2. Dans sa rédaction résultant de l’article 3 de la loi du 22 mars 2019 de programmation 2018-2022 et de réforme pour la justice

3. Conseil const., 21 mars 2019, n°2019-778 DC, §20 : « Cependant, s’agissant d’une condition de recevabilité d’un recours contentieux, il appartiendra au pouvoir réglementaire de définir la notion de « motif légitime » et de préciser le « délai raisonnable » d’indisponibilité du conciliateur de justice à partir duquel le justiciable est recevable à saisir la juridiction, notamment dans le cas où le litige présente un caractère urgent. Sous cette réserve, et compte tenu des garanties qui précèdent, le grief tiré d’une méconnaissance du droit à un recours juridictionnel effectif doit être écarté ».

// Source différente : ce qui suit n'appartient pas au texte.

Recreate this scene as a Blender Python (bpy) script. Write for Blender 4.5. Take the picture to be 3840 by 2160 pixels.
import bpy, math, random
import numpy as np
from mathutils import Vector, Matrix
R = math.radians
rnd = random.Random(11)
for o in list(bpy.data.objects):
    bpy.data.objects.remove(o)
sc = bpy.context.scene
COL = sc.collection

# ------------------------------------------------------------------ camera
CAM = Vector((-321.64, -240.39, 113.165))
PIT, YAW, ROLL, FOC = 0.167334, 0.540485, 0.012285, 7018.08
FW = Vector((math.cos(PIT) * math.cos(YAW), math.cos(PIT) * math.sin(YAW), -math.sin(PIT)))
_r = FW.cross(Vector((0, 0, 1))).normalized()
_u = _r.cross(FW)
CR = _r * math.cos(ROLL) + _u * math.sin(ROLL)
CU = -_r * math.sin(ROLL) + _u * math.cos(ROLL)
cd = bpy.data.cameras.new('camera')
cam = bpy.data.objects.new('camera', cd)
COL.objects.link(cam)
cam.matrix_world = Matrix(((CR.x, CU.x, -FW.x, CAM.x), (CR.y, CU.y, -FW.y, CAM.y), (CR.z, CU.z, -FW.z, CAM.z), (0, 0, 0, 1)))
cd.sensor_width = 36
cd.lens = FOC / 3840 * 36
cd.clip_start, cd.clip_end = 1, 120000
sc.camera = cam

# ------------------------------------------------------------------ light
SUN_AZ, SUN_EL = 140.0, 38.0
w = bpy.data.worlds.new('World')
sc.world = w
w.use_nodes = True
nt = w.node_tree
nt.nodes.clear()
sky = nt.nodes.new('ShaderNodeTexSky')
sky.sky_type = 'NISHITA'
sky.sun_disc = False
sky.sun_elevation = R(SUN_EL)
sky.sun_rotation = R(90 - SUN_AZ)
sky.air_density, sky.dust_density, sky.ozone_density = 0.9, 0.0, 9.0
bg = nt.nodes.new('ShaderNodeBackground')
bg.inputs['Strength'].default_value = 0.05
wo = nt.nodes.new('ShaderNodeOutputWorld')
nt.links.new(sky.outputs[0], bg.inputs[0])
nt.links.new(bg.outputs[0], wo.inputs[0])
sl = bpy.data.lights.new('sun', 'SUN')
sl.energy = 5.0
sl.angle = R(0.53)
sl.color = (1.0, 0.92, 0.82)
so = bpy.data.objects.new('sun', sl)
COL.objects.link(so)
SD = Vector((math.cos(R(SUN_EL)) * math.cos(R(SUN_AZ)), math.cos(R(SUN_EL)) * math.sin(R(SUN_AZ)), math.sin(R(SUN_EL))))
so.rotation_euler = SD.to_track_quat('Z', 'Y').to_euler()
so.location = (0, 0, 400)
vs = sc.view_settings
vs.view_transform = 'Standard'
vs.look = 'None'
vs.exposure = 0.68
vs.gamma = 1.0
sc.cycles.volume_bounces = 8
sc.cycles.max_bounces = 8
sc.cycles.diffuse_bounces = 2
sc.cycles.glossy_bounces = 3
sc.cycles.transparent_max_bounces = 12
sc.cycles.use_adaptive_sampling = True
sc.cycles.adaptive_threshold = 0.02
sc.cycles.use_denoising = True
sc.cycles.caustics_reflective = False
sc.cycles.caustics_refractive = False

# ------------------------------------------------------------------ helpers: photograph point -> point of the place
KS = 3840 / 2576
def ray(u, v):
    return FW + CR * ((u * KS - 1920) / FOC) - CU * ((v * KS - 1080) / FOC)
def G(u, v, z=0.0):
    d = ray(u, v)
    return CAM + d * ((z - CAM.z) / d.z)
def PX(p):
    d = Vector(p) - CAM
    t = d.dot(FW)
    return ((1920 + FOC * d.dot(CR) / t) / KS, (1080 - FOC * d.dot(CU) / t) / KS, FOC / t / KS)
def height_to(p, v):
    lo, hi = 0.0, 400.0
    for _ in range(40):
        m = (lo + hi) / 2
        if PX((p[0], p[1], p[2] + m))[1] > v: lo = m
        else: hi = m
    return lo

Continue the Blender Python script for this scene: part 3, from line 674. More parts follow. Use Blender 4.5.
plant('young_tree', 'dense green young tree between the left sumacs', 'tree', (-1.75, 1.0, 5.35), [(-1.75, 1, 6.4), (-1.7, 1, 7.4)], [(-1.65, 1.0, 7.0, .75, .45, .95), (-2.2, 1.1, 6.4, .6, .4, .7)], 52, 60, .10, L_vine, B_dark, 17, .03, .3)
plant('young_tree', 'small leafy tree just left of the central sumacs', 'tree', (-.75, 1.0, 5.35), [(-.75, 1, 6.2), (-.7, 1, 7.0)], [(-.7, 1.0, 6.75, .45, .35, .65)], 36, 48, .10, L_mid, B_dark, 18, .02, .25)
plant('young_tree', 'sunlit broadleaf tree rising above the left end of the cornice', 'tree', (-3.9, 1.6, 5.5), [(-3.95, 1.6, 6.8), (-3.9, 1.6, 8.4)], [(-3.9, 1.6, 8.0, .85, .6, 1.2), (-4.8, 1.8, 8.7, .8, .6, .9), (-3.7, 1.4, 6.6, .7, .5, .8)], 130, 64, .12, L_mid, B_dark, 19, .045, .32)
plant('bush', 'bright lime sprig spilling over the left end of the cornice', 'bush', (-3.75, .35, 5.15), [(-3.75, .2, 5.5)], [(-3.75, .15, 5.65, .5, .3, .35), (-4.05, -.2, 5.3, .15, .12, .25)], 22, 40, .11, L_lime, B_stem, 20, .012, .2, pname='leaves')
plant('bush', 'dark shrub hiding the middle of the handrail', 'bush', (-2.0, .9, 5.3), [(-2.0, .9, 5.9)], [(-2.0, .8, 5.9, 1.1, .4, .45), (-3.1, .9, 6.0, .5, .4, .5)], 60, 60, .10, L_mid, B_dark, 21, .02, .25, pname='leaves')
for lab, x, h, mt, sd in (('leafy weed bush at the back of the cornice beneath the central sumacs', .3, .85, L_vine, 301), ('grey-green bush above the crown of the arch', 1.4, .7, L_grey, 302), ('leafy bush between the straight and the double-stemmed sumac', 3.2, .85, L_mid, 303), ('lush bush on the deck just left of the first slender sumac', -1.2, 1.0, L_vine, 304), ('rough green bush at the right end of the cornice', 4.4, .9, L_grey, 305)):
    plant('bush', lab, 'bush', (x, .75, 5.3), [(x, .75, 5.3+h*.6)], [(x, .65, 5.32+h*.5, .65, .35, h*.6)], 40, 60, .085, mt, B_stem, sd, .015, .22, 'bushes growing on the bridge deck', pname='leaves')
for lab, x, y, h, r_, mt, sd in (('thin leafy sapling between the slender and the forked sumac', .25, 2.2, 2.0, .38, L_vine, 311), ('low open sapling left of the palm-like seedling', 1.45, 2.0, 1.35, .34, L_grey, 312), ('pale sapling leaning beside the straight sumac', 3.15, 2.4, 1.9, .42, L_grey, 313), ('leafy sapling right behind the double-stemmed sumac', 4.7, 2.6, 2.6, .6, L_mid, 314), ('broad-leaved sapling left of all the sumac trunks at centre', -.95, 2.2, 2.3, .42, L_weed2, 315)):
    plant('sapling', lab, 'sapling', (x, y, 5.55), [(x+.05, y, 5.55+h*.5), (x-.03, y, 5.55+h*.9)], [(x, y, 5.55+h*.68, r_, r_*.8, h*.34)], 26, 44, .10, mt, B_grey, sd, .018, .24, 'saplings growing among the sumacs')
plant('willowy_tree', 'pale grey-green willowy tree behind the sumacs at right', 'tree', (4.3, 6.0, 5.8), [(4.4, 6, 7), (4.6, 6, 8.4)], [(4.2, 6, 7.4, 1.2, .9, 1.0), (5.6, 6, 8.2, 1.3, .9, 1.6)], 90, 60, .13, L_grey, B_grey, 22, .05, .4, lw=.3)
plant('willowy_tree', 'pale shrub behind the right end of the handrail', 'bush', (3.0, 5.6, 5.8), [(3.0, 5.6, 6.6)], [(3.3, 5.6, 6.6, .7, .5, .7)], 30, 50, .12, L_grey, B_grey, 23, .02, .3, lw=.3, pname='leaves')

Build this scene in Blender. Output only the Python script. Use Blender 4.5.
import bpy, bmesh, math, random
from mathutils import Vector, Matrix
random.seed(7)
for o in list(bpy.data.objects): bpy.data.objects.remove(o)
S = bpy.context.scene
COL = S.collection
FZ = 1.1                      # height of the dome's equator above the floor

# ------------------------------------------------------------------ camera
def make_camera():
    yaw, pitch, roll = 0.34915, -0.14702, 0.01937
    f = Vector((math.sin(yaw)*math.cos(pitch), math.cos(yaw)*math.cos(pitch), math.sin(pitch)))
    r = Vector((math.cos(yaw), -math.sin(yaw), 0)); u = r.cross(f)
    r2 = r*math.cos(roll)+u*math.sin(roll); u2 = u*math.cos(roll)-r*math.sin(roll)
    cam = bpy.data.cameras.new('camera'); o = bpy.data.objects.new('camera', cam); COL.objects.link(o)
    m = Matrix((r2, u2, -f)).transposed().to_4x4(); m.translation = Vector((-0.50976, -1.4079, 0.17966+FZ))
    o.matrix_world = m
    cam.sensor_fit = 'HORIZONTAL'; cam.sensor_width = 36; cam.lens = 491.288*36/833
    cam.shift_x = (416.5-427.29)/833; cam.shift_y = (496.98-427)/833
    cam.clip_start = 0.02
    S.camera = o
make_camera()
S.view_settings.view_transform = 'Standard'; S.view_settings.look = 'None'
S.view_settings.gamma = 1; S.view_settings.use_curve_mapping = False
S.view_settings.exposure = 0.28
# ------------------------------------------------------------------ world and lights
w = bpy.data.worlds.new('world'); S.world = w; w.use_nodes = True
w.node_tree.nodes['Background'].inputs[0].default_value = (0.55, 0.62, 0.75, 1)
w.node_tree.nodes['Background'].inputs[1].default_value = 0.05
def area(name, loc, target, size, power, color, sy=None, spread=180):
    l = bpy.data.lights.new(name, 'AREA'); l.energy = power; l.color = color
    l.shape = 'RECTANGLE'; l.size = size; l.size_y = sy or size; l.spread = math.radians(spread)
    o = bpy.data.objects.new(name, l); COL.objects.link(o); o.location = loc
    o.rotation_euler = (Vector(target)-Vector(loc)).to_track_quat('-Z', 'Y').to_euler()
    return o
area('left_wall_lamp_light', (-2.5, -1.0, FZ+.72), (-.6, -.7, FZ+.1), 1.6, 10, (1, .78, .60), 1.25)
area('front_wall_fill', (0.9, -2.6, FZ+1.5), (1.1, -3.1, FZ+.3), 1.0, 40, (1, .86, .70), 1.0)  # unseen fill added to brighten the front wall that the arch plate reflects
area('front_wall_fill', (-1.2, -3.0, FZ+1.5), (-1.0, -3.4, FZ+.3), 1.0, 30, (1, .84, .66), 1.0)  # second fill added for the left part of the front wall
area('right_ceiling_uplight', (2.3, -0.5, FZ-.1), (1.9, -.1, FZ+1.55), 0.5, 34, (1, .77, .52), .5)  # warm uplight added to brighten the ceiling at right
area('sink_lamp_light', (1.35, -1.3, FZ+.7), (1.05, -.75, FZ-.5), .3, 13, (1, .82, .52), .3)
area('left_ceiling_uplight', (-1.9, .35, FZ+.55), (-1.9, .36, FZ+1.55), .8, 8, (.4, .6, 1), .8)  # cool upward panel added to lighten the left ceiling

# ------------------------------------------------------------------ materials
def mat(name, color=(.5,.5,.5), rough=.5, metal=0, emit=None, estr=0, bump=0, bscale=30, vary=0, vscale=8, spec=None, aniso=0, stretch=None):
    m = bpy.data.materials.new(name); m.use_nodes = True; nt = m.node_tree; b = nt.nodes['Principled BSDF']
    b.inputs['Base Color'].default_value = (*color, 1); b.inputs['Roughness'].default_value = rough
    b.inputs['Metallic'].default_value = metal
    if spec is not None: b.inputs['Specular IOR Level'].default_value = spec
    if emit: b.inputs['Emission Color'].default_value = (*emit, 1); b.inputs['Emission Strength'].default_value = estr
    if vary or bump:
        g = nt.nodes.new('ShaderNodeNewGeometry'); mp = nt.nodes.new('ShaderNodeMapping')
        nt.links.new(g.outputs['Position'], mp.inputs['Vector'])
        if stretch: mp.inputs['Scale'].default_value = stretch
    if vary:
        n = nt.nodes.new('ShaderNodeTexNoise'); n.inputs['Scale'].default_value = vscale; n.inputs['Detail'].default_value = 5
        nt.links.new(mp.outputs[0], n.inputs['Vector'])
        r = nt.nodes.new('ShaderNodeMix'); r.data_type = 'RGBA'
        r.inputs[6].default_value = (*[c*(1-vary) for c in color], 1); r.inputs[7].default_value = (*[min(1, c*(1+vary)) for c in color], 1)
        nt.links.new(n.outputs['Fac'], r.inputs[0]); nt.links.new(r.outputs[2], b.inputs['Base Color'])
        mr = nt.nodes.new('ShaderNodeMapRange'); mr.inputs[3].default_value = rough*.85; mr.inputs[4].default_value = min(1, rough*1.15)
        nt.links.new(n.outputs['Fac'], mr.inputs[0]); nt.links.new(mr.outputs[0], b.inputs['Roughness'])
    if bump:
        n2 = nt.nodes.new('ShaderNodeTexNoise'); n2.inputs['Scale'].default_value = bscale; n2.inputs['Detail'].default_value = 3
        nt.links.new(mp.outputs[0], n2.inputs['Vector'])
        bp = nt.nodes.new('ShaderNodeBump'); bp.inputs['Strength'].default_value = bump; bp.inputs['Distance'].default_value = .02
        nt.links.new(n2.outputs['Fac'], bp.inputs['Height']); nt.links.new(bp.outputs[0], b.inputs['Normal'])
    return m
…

4. CE, 22 septembre 2022, Décision n° 436939, JO n°0225 du 28 septembre 2022, Texte n°65.

5. JO n°0110 du 12 mai 2023, Texte n°11.

6. telle que définie à l’article 21 de la loi n° 95-125 du 8 février 1995 relative à l’organisation des juridictions et à la procédure civile, pénale et administrative.

7. instituées par les articles L. 152-14 à L. 152-16 du code rural et de la pêche maritime

8. instituées par les articles L. 152-17 à L. 152-19 du code rural et de la pêche maritime.

9. instituées par les articles L. 152-20 à L. 152-23 du code rural et de la pêche maritime.

10. instituées par les articles 640 & 641 du code civil.

11. prévues par l’ordonnance n° 2004-632 du 1er juillet 2004 relative aux associations syndicales de propriétaires.
12. conformément à l’article L. 125-1 du code des procédures civiles d’exécution.